→ **INFORMATION SHOWN**
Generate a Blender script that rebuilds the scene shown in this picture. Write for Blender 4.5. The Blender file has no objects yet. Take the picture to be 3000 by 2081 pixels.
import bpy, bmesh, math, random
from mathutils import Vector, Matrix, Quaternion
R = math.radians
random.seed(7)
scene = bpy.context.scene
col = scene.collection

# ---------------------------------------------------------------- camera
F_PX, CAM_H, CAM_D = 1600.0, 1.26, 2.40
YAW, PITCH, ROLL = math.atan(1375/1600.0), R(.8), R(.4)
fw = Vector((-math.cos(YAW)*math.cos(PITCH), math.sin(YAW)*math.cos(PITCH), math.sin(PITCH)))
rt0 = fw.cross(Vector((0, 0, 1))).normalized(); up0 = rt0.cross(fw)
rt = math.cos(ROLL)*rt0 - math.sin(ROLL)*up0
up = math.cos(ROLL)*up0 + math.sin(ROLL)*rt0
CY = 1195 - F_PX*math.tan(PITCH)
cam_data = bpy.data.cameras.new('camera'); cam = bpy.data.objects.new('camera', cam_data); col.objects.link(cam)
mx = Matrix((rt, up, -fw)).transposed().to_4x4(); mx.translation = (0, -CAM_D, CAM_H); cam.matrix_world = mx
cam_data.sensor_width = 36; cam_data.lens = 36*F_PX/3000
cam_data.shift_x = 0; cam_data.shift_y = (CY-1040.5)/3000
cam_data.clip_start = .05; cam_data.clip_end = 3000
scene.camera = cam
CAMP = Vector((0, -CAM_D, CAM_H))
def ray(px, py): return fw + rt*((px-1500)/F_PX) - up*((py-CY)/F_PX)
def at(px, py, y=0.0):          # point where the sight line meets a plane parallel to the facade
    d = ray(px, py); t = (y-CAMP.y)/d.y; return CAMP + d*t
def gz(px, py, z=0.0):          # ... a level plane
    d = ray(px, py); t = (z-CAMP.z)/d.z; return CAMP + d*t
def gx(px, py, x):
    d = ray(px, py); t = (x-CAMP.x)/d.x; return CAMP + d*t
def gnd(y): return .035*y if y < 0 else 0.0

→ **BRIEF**
Word for word, write out all of the data above.

→ **FINAL RESULT**
Generate a Blender script that rebuilds the scene shown in this picture. Write for Blender 4.5. The Blender file has no objects yet. Take the picture to be 3000 by 2081 pixels.
import bpy, bmesh, math, random
from mathutils import Vector, Matrix, Quaternion
R = math.radians
random.seed(7)
scene = bpy.context.scene
col = scene.collection

# ---------------------------------------------------------------- camera
F_PX, CAM_H, CAM_D = 1600.0, 1.26, 2.40
YAW, PITCH, ROLL = math.atan(1375/1600.0), R(.8), R(.4)
fw = Vector((-math.cos(YAW)*math.cos(PITCH), math.sin(YAW)*math.cos(PITCH), math.sin(PITCH)))
rt0 = fw.cross(Vector((0, 0, 1))).normalized(); up0 = rt0.cross(fw)
rt = math.cos(ROLL)*rt0 - math.sin(ROLL)*up0
up = math.cos(ROLL)*up0 + math.sin(ROLL)*rt0
CY = 1195 - F_PX*math.tan(PITCH)
cam_data = bpy.data.cameras.new('camera'); cam = bpy.data.objects.new('camera', cam_data); col.objects.link(cam)
mx = Matrix((rt, up, -fw)).transposed().to_4x4(); mx.translation = (0, -CAM_D, CAM_H); cam.matrix_world = mx
cam_data.sensor_width = 36; cam_data.lens = 36*F_PX/3000
cam_data.shift_x = 0; cam_data.shift_y = (CY-1040.5)/3000
cam_data.clip_start = .05; cam_data.clip_end = 3000
scene.camera = cam
CAMP = Vector((0, -CAM_D, CAM_H))
def ray(px, py): return fw + rt*((px-1500)/F_PX) - up*((py-CY)/F_PX)
def at(px, py, y=0.0):          # point where the sight line meets a plane parallel to the facade
    d = ray(px, py); t = (y-CAMP.y)/d.y; return CAMP + d*t
def gz(px, py, z=0.0):          # ... a level plane
    d = ray(px, py); t = (z-CAMP.z)/d.z; return CAMP + d*t
def gx(px, py, x):
    d = ray(px, py); t = (x-CAMP.x)/d.x; return CAMP + d*t
def gnd(y): return .035*y if y < 0 else 0.0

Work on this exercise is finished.